Num olhar mais distante, a comida japonesa não podia ser mais diferente da francesa, mas será mesmo assim? Uma das pedras basilares da gastronomia gaulesa, por exemplo, é a arte de fazer molhos e caldos. Ora e qual é a base essencial de um bom ramen? Os caldos complexos, precisamente. Há bastantes diferenças, é certo, mas existem também alguns pontos em comum. Sobre a sua ligação à culinária japonesa, Anne Sophie afirma: “O que torna a cozinha francesa em algo tão rico é a sua capacidade de incorporar influências gastronómicas e culturais, reinterpretando-as. A minha comida é inspirada pela gastronomia japonesa: adoro a forma como ela procura a essência precisa daquilo que é o sabor, utilizando produtos elegantes e refinados. Matcha [chá verde], sobacha [chá de trigo sarraceno], sake kasu [o mosto que resulta da produção de sake] e genmaicha [mistura de chá verde com arroz integral tufado] são alguns dos meus ingredientes favoritos. Foi muito interessante dar a conhecer a minha cozinha através de algo tão marcadamente nipónico como o sushi. Gosto da sensação de restrição, ela obriga-me a ser mais criativa.”
O resultado de tudo isto são quatro peças que podem ser encomendadas numa box ou avulso. Existe o nigiri de dourada com molho pesto de salva e erva cidreira, chá fumado e um ligeiro de toque de malagueta (“cuidado que é um pouco picante”, avisou a empregada que nos serviu), o california com queijo de cabra, matcha e bergamota, um maki recheado com creme de cogumelos de paris e com gerânio rosado e gengibre, assim como o outro maki, que leva maçã verde, atum, endro e a tal sobacha. Já agora, uma pequena nota de rodapé, para quando estiver a provar estas iguarias: “A chef não quer que se coma as suas peças com wasabi ou soja!”, explicou Marcos.

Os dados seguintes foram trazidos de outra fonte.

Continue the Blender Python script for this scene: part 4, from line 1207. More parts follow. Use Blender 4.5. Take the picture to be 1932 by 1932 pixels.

Mas que loja é esta que, aparentemente, consegue cozinhar uma parceria destas — que é real, os próprios representantes da chef com quem o Observador entrou em contacto confirmam-no –, com uma das mais importantes chefs do mundo? Marcos explica.
“Na verdade, a Sushi Shop é uma cadeia internacional, com lojas em mais de 14 países”, começa por dizer. Criada pelos franceses Grégory Marciano e Hervé Louis, esta multinacional nasceu 1998, mas só chegou a Portugal em 2017 — para se ter uma ideia de escala, só em França existem 80. “Os nossos chefs foram formados em França, na central, e depois regressaram”, explica. Normalmente, grandes multinacionais da alimentação costumam ser vistas com alguma suspeição — e bem –, mas esta tem algo que atenua um pouco a desconfiança: “Tudo o que servimos é fresco, do dia”, diz Marcos. É política da empresa valorizar ao máximo o ambiente onde as suas lojas estão inseridas e prova disso é o facto de esta, por exemplo, abastecer-se de “peixe (menos o atum) e vegetais ” no vizinho Mercado da Ribeira.
Para lá deste aparente cuidado há a componente mais criativa do negócio. Que existem colaborações anuais com chefs de renome já se percebeu, mas há mais: “Na segunda parte do ano fazemos outras parcerias… com designers, artistas, músicos…”. Nomes como Lenny Kravitz, Kate Moss, Kenzō Takada (o cérebro por trás da marca Kenzo) e até o tatuador Scott Campbell já se associaram a este projeto. Em conjunto com a multinacional escolhem o conteúdo das caixas especiais e definem o seu aspeto. Este ano não será diferente, mas só quando o verão chegar é que se vai saber quem será o novo convidado. Nessa altura, as caixas de Anne Sophie Pic vão desaparecer,mas não totalmente, já que a empresa costuma manter as peças mais populares criadas pelos convidados. Conversas à parte, resta só informar que esta comida pode ser provada na loja — Marcos revelou que este ano abrirá uma nova, na zona do Saldanha — ou no conforto do lar, já que o serviço de entregas ao domicilio está disponível. Bon Appétit! (ou 良い食欲, em japonês).